- DESCRIPTION OF THE TASK:
Output every line below without omitting or altering anything.
* Start DATA PROVIDED *
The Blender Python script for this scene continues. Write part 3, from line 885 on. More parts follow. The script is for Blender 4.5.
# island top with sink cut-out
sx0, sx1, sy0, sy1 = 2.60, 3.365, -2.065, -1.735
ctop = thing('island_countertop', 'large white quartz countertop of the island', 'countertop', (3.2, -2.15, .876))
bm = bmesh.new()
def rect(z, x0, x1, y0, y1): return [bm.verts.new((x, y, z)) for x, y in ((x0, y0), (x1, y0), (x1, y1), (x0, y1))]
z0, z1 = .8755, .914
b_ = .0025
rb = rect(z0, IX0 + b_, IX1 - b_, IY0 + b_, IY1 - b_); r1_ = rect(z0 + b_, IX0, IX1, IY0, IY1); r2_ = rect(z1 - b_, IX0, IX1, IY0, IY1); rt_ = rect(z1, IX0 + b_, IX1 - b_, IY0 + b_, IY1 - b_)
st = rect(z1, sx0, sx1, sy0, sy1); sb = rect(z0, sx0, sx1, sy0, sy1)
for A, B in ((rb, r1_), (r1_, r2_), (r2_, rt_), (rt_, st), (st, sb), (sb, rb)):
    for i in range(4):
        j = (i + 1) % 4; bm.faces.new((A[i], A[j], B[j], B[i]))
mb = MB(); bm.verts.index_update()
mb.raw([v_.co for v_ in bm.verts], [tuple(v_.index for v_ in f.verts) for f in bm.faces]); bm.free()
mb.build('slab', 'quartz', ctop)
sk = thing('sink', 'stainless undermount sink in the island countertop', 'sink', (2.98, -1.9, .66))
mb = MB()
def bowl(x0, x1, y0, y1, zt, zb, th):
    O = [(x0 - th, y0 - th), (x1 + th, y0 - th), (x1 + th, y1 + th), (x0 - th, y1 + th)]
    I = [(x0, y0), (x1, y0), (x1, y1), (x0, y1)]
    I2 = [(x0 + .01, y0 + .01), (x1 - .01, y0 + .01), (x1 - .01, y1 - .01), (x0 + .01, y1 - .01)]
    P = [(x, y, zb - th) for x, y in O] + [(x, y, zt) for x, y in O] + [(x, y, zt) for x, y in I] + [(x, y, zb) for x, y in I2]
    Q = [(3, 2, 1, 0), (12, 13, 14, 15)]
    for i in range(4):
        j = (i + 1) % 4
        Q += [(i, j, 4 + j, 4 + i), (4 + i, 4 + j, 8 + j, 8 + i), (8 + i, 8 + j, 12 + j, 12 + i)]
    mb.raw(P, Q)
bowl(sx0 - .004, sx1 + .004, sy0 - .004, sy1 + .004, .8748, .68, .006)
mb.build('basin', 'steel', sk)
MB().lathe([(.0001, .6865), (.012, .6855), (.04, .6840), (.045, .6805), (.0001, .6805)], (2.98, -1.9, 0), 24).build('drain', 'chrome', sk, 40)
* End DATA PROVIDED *
- SOLUTION FOR THIS PROBLEM:
The Blender Python script for this scene continues. Write part 3, from line 885 on. More parts follow. The script is for Blender 4.5.
# island top with sink cut-out
sx0, sx1, sy0, sy1 = 2.60, 3.365, -2.065, -1.735
ctop = thing('island_countertop', 'large white quartz countertop of the island', 'countertop', (3.2, -2.15, .876))
bm = bmesh.new()
def rect(z, x0, x1, y0, y1): return [bm.verts.new((x, y, z)) for x, y in ((x0, y0), (x1, y0), (x1, y1), (x0, y1))]
z0, z1 = .8755, .914
b_ = .0025
rb = rect(z0, IX0 + b_, IX1 - b_, IY0 + b_, IY1 - b_); r1_ = rect(z0 + b_, IX0, IX1, IY0, IY1); r2_ = rect(z1 - b_, IX0, IX1, IY0, IY1); rt_ = rect(z1, IX0 + b_, IX1 - b_, IY0 + b_, IY1 - b_)
st = rect(z1, sx0, sx1, sy0, sy1); sb = rect(z0, sx0, sx1, sy0, sy1)
for A, B in ((rb, r1_), (r1_, r2_), (r2_, rt_), (rt_, st), (st, sb), (sb, rb)):
    for i in range(4):
        j = (i + 1) % 4; bm.faces.new((A[i], A[j], B[j], B[i]))
mb = MB(); bm.verts.index_update()
mb.raw([v_.co for v_ in bm.verts], [tuple(v_.index for v_ in f.verts) for f in bm.faces]); bm.free()
mb.build('slab', 'quartz', ctop)
sk = thing('sink', 'stainless undermount sink in the island countertop', 'sink', (2.98, -1.9, .66))
mb = MB()
def bowl(x0, x1, y0, y1, zt, zb, th):
    O = [(x0 - th, y0 - th), (x1 + th, y0 - th), (x1 + th, y1 + th), (x0 - th, y1 + th)]
    I = [(x0, y0), (x1, y0), (x1, y1), (x0, y1)]
    I2 = [(x0 + .01, y0 + .01), (x1 - .01, y0 + .01), (x1 - .01, y1 - .01), (x0 + .01, y1 - .01)]
    P = [(x, y, zb - th) for x, y in O] + [(x, y, zt) for x, y in O] + [(x, y, zt) for x, y in I] + [(x, y, zb) for x, y in I2]
    Q = [(3, 2, 1, 0), (12, 13, 14, 15)]
    for i in range(4):
        j = (i + 1) % 4
        Q += [(i, j, 4 + j, 4 + i), (4 + i, 4 + j, 8 + j, 8 + i), (8 + i, 8 + j, 12 + j, 12 + i)]
    mb.raw(P, Q)
bowl(sx0 - .004, sx1 + .004, sy0 - .004, sy1 + .004, .8748, .68, .006)
mb.build('basin', 'steel', sk)
MB().lathe([(.0001, .6865), (.012, .6855), (.04, .6840), (.045, .6805), (.0001, .6805)], (2.98, -1.9, 0), 24).build('drain', 'chrome', sk, 40)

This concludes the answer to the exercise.